All'alba dell'indomani, la città di Palermo si proclamò
indipendente. La rivolta si estese subito a tutta la Sicilia. Dina e Clarenza
suonano la campana per avvertire i messinesi dell'attacco angioino (Messina,
particolare del campanile del Duomo).
Dopo Palermo fu la volta di Corleone, Taormina, Messina,
Siracusa, Augusta, Catania, Caltagirone e, via via, tutte le altre città. Successivamente,
gli insorti richiesero il sostegno del Papa Martino IV, affinché appoggiasse
l'indipendenza dell'isola e la patrocinasse; tuttavia, il pontefice era stato
eletto al soglio papale grazie all'appoggio dei suoi connazionali francesi e
pertanto non accolse le richieste degli isolani, bensì appoggiò l'azione
repressiva degli angioini. Carlo I d'Angiò tentò invano di sedare la rivolta
con la promessa di numerose riforme; alla fine decise di intervenire
militarmente.
Famoso simbolo di quella lotta divenne il termine «Antudo!»,
una parola d'ordine usata dagli esponenti della rivolta. Antudo è l'acronimo
per le parole latine "Animus Tuus Dominus" e che vuol dire "il
coraggio è il tuo Signore". Il 3 aprile 1282 veniva adottata la bandiera
giallo-rossa, con al centro la Triscele e che diverrà il vessillo di Sicilia.
La bandiera venne formata dal giallo di Corleone e dal rosso di Palermo a
seguito di un atto di confederazione stipulato da 29 rappresentanti delle due città.
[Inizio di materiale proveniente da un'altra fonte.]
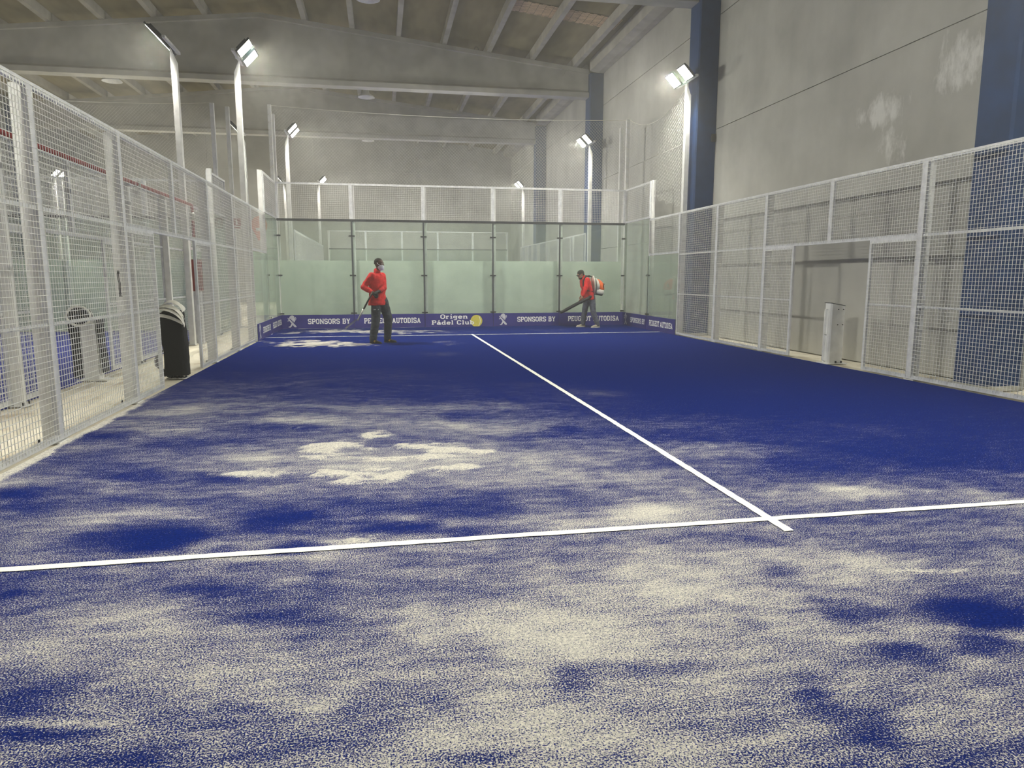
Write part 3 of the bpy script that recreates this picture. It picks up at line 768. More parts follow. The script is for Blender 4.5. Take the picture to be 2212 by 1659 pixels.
def text_quads(txt, width, height, th=1.25):
    q = []; x = 0.0
    def seg(a, b_, th_, e0, e1):
        a = np.array(a, float); b_ = np.array(b_, float); d = b_ - a; L = np.hypot(*d)
        if L < 1e-6: return
        d /= L; n = np.array([-d[1], d[0]]) * th_ / 2
        a = a - d * e0; b_ = b_ + d * e1
        q.append([a - n, b_ - n, b_ + n, a + n])
    for ch in txt:
        wd, strokes, serifs = FONT[ch]
        for st in strokes:
            for i in range(len(st) - 1):
                seg((st[i][0] + x, st[i][1]), (st[i + 1][0] + x, st[i + 1][1]), th, th * .28 if i else 0, th * .28 if i < len(st) - 2 else 0)
        for sx, sy, hl in serifs: seg((x + sx - hl, sy), (x + sx + hl, sy), 1.0, 0, 0)
        x += wd + .55
    sx = width / (x - .55); sy = height / 7.0
    return [[(p[0] * sx, p[1] * sy) for p in quad] for quad in q]
def flat(polys, O, R, U, N, off):
    m_ = MB(); O = Vector(O); R = Vector(R); U = Vector(U); N = Vector(N)
    for i, poly in enumerate(polys):
        P = [O + R * x + U * y + N * (off + i * 1e-5) for x, y in poly]
        m_.add(P, [tuple(range(len(P)))])
    return m_
LION = [[(-.5, .30), (-.46, .38), (.50, -.42), (.47, -.52), (.25, -.50)],            # long blade
        [(-.34, .34), (-.20, .52), (.06, .60), (.26, .50), (.36, .28), (.30, .02), (.20, -.08), (.16, .12), (.06, .0), (.0, .2), (-.12, .12), (-.08, .32), (-.22, .24)],   # head and mane
        [(-.52, .10), (-.30, .16), (-.12, .06), (-.18, .0), (-.32, .08), (-.5, .02)],    # paw
        [(-.02, -.10), (.14, -.16), (-.06, -.44), (-.20, -.54), (-.42, -.52), (-.40, -.46), (-.24, -.42)],   # leg
        [(.34, .36), (.44, .44), (.50, .30), (.44, .14), (.36, .12), (.44, .28)]]        # tail
def disc(r, n=28, c=(0, 0)): return [(c[0] + r * math.cos(2 * PI * k / n), c[1] + r * math.sin(2 * PI * k / n)) for k in range(n)]
def banner(P0, R, N, L, content, label):
    """P0 lower left corner at floor seen from the court, R along, N towards the court"""
    P0 = Vector(P0); R = Vector(R); N = Vector(N); U = Vector((0, 0, 1))
    root = thing('banner', label, 'banner', tuple(P0 + R * L / 2), 0, 'blue sponsor banners along the foot of the glass')
    o = root.location
    h = .385
    b_ = MB(o); 
    c = [P0 + R * .006, P0 + R * (L - .006)]
    b_.add([c[0] + N * .002, c[1] + N * .002, c[1] + N * .012, c[0] + N * .012] + [p + U * h for p in (c[0] + N * .002, c[1] + N * .002, c[1] + N * .012, c[0] + N * .012)],
           [(0, 3, 2, 1), (4, 5, 6, 7), (0, 1, 5, 4), (1, 2, 6, 5), (2, 3, 7, 6), (3, 0, 4, 7)])
    b_.build('board', M['banner'], root)
    for item in content:
        if item[0] == 'text':
            _, s, x, z, w_, hh = item
            m_ = flat(text_quads(s, w_, hh), P0 + R * x + U * z, R, U, N, .0135); m_.o = Vector(o); m_.build('lettering', M['ivory'], root)
        elif item[0] == 'lion':
            _, x, z, sc = item
            m_ = flat([[(a * sc * .78, b2 * sc) for a, b2 in p] for p in LION], P0 + R * x + U * z, R, U, N, .0135); m_.o = Vector(o); m_.build('lion_emblem', M['silver'], root)
        elif item[0] == 'ball':
            _, x, z, r = item
            m_ = flat([[(a, max(b2, -z + .004)) for a, b2 in disc(r)]], P0 + R * x + U * z, R, U, N, .0138); m_.o = Vector(o); m_.build('ball_print', M['ball'], root)
            arc = []
            for k in range(9):
                a = -1.0 + 1.9 * k / 8; arc.append((r * (.02 + .62 * math.cos(a)), r * .95 * math.sin(a)))
            qs = []
            for a, b2 in zip(arc[:-1], arc[1:]): qs.append([(a[0] - .007, a[1]), (a[0] + .007, a[1]), (b2[0] + .007, b2[1]), (b2[0] - .007, b2[1])])
            m_ = flat(qs, P0 + R * x + U * z, R, U, N, .0145); m_.o = Vector(o); m_.build('ball_seam', M['ivory'], root)
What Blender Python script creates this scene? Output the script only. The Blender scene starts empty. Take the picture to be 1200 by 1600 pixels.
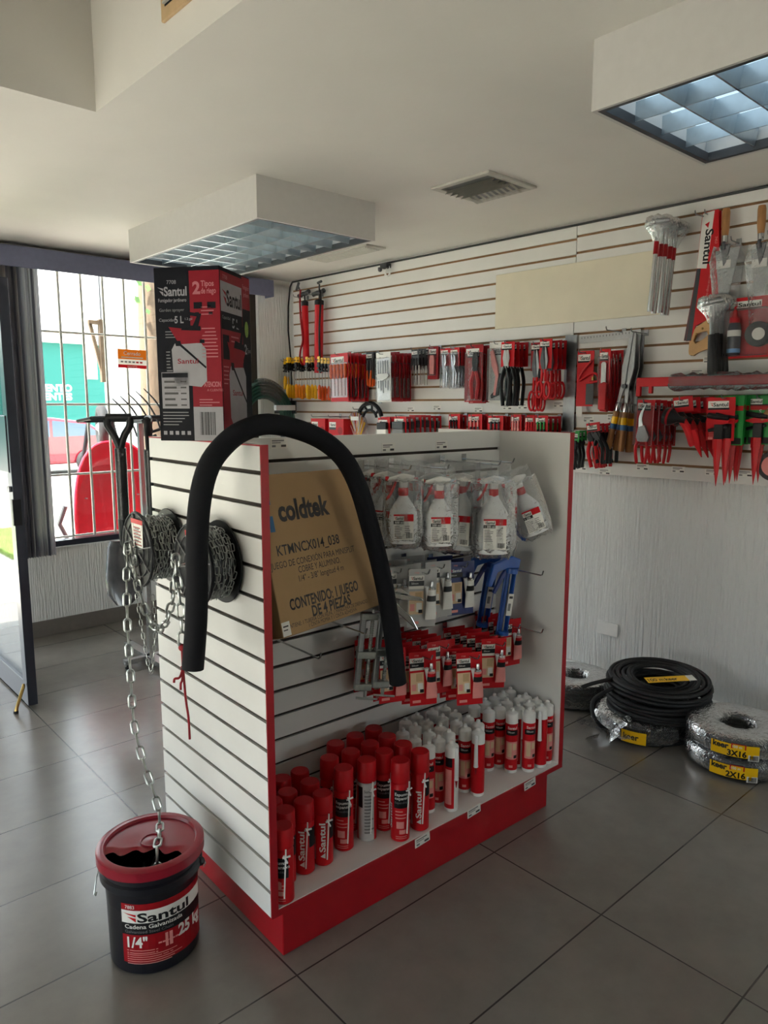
import bpy, bmesh, math, random
from mathutils import Vector, Matrix
random.seed(7)
C = bpy.context.scene.collection
S = bpy.context.scene
PI = math.pi
R = math.radians
# ------------------------------------------------------------------ camera, world, sun, exposure
cam = bpy.data.objects.new('camera', bpy.data.cameras.new('camera')); C.objects.link(cam)
cam.location = (0, 0, 1.65); cam.rotation_euler = (R(90 - 8.2916), 0, R(-44.088))
cam.data.sensor_fit = 'VERTICAL'; cam.data.sensor_height = 36; cam.data.sensor_width = 27
cam.data.lens = 36 * 1137 / 1600; cam.data.clip_start = .05; cam.data.clip_end = 400
S.camera = cam
wd = bpy.data.worlds.new('daylight'); S.world = wd; wd.use_nodes = True
bg = wd.node_tree.nodes['Background']; bg.inputs[0].default_value = (.88, .95, 1, 1); bg.inputs[1].default_value = 2.4
sl = bpy.data.lights.new('sun', 'SUN'); sl.energy = 14; sl.angle = R(.6); sl.color = (1, .95, .86)
so = bpy.data.objects.new('sun', sl); C.objects.link(so); so.rotation_euler = Vector((.55, .1, -1)).to_track_quat('-Z', 'Y').to_euler()
def portal(loc, rot, sx, sz):
    l = bpy.data.lights.new('window_portal', 'AREA'); l.shape = 'RECTANGLE'; l.size = sx; l.size_y = sz
    l.cycles.is_portal = True
    o = bpy.data.objects.new('window_portal', l); C.objects.link(o); o.location = loc; o.rotation_euler = rot
S.view_settings.view_transform = 'Standard'; S.view_settings.look = 'None'
S.view_settings.gamma = 1; S.view_settings.use_curve_mapping = False
S.view_settings.exposure = 1.35
cy = S.cycles
cy.max_bounces = 10; cy.diffuse_bounces = 6; cy.glossy_bounces = 4; cy.transmission_bounces = 6; cy.transparent_max_bounces = 32
cy.sample_clamp_indirect = 8; cy.caustics_reflective = False; cy.caustics_refractive = False
cy.use_denoising = True
try: cy.denoiser = 'OPENIMAGEDENOISE'
except Exception: pass

# ------------------------------------------------------------------ materials
MATS = {}
def lin(c):
    return tuple(((x / 255) / 12.92 if x <= 10 else ((x / 255 + .055) / 1.055) ** 2.4) for x in c)
def mat(name, rgb, rough=.5, metal=0, var=.06, scale=30, bump=0, bscale=200, emit=0, spec=.5, coat=0, stretch=(1, 1, 1), tr=0):
    m = bpy.data.materials.new(name); m.use_nodes = True; nt = m.node_tree; b = nt.nodes['Principled BSDF']
    c = lin(rgb); b.inputs['Roughness'].default_value = rough; b.inputs['Metallic'].default_value = metal
    b.inputs['Specular IOR Level'].default_value = spec; b.inputs['Coat Weight'].default_value = coat
    b.inputs['Transmission Weight'].default_value = tr
    b.inputs['Base Color'].default_value = (*c, 1)
    if var or bump:
        tc = nt.nodes.new('ShaderNodeTexCoord'); mp = nt.nodes.new('ShaderNodeMapping'); mp.inputs['Scale'].default_value = stretch
        nt.links.new(tc.outputs['Object'], mp.inputs[0])
    if var:
        n = nt.nodes.new('ShaderNodeTexNoise'); n.inputs['Scale'].default_value = scale; n.inputs['Detail'].default_value = 4
        r = nt.nodes.new('ShaderNodeValToRGB')
        r.color_ramp.elements[0].position = .3; r.color_ramp.elements[1].position = .7
        r.color_ramp.elements[0].color = (*[x * (1 - var) for x in c], 1); r.color_ramp.elements[1].color = (*[min(1, x * (1 + var)) for x in c], 1)
        nt.links.new(mp.outputs[0], n.inputs[0]); nt.links.new(n.outputs[0], r.inputs[0]); nt.links.new(r.outputs[0], b.inputs['Base Color'])
    if bump:
        n2 = nt.nodes.new('ShaderNodeTexNoise'); n2.inputs['Scale'].default_value = bscale; n2.inputs['Detail'].default_value = 5
        bp = nt.nodes.new('ShaderNodeBump'); bp.inputs['Strength'].default_value = 1; bp.inputs['Distance'].default_value = bump
        nt.links.new(mp.outputs[0], n2.inputs[0]); nt.links.new(n2.outputs[0], bp.inputs['Height']); nt.links.new(bp.outputs[0], b.inputs['Normal'])
    if emit:
        b.inputs['Emission Color'].default_value = (*c, 1); b.inputs['Emission Strength'].default_value = emit
    MATS[name] = m; return m
def film(name, rgb, gloss, rough=.08, bump=.0, body=0):
    """clear plastic or glass: see-through with a sheen (and a little milky body)"""
    m = bpy.data.materials.new(name); m.use_nodes = True; nt = m.node_tree; nt.nodes.remove(nt.nodes['Principled BSDF'])
    out = nt.nodes['Material Output']; t = nt.nodes.new('ShaderNodeBsdfTransparent'); t.inputs[0].default_value = (*lin(rgb), 1)
    g = nt.nodes.new('ShaderNodeBsdfGlossy'); g.inputs['Roughness'].default_value = rough
    d = nt.nodes.new('ShaderNodeBsdfDiffuse'); d.inputs[0].default_value = (.85, .86, .87, 1)
    mx = nt.nodes.new('ShaderNodeMixShader'); mx.inputs[0].default_value = body
    nt.links.new(t.outputs[0], mx.inputs[1]); nt.links.new(d.outputs[0], mx.inputs[2])
    fr = nt.nodes.new('ShaderNodeFresnel'); fr.inputs[0].default_value = 1.45
    mul = nt.nodes.new('ShaderNodeMath'); mul.operation = 'MULTIPLY'; mul.inputs[1].default_value = gloss; mul.use_clamp = True
    nt.links.new(fr.outputs[0], mul.inputs[0])
    m2 = nt.nodes.new('ShaderNodeMixShader'); nt.links.new(mul.outputs[0], m2.inputs[0]); nt.links.new(mx.outputs[0], m2.inputs[1]); nt.links.new(g.outputs[0], m2.inputs[2])
    if bump:
        tc = nt.nodes.new('ShaderNodeTexCoord'); n = nt.nodes.new('ShaderNodeTexNoise'); n.inputs['Scale'].default_value = 38; n.inputs['Detail'].default_value = 3; n.inputs['Distortion'].default_value = 1.5
        bp = nt.nodes.new('ShaderNodeBump'); bp.inputs['Distance'].default_value = bump; nt.links.new(tc.outputs['Object'], n.inputs[0]); nt.links.new(n.outputs[0], bp.inputs['Height'])
        nt.links.new(bp.outputs[0], g.inputs['Normal']); nt.links.new(bp.outputs[0], fr.inputs['Normal'])
    nt.links.new(m2.outputs[0], out.inputs[0]); MATS[name] = m
def translucent(name, rgb, k=.5):
    m = mat(name, rgb, .5, var=0); nt = m.node_tree; b = nt.nodes['Principled BSDF']; o = nt.nodes['Material Output']
    t = nt.nodes.new('ShaderNodeBsdfTranslucent'); t.inputs[0].default_value = (*lin(rgb), 1); x = nt.nodes.new('ShaderNodeMixShader'); x.inputs[0].default_value = k
    nt.links.new(b.outputs[0], x.inputs[1]); nt.links.new(t.outputs[0], x.inputs[2]); nt.links.new(x.outputs[0], o.inputs[0])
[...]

Antudo fu scritto anche nel vessillo.
Si susseguirono una serie di guerre. Infatti Carlo I nel
maggio successivo inviò in Sicilia una flotta con 24.000 cavalieri e 90.000
fanti per sedare la rivolta dei siciliani. Il parlamento siciliano allora offrì
la corona di Sicilia a Pietro III d'Aragona, marito di Costanza, ultima degli
Svevi, figlia del defunto Re Manfredi. Carlo fu sconfitto nel settembre 1282 e,
fece ritorno a Napoli, lasciando la Sicilia nelle mani di Pietro III. Ebbe
inizio così un ventennale periodo di guerre tra gli angioini e gli aragonesi
per il possesso dell'isola.
La pace di Caltabellotta fu il primo accordo ufficiale di
pace firmato il 31 agosto 1302 nel castello della cittadina siciliana fra Carlo
di Valois, come capitano generale di Carlo II d'Angiò, e Federico III
d'Aragona; tale trattato concluse quella che viene indicata come la prima fase
dei Vespri.
I Vespri rappresentano una fondamentale tappa della storia
siciliana: il lungo legame tra Sicilia e Aragona, che poi diverrà inclusione
dell'isola nel regno unificato di fine XV secolo, nasce in questo contesto.
Tale legame realizzò l'inserimento della Sicilia nel teatro mediterraneo, in
cui la Corona d'Aragona rappresentava l'avversario degli Angioini e del Papa.
L'isola divenne inoltre fulcro di interessi commerciali, contesi tra le potenze
marittime di quel tempo (Barcellona, Genova, Firenze, Pisa, Venezia). Infine,
moltissime famiglie nobili si trasferirono in Sicilia dalla penisola iberica,
integrandosi con la nobiltà siciliana e finendo per costituire una componente
importante della nobiltà isolana nei secoli successivi.
Un altro elemento degno di considerazione è la natura
particolare del regno così nato. I ceti siciliani dominanti, attraverso il
governo provvisorio, avendo richiesto a Pietro di assumere la corona, si
rapportarono agli Aragonesi sempre come interlocutori piuttosto che come
sudditi, nel segno di una monarchia "pattista", che avrebbe dovuto
tutelare e conservare le tradizioni del Regno e quindi anche la sua origine.
Sotto questo aspetto, la monarchia sorta nel 1282 differisce profondamente da
quella costituita sull'isola dai Normanni e dagli Svevi.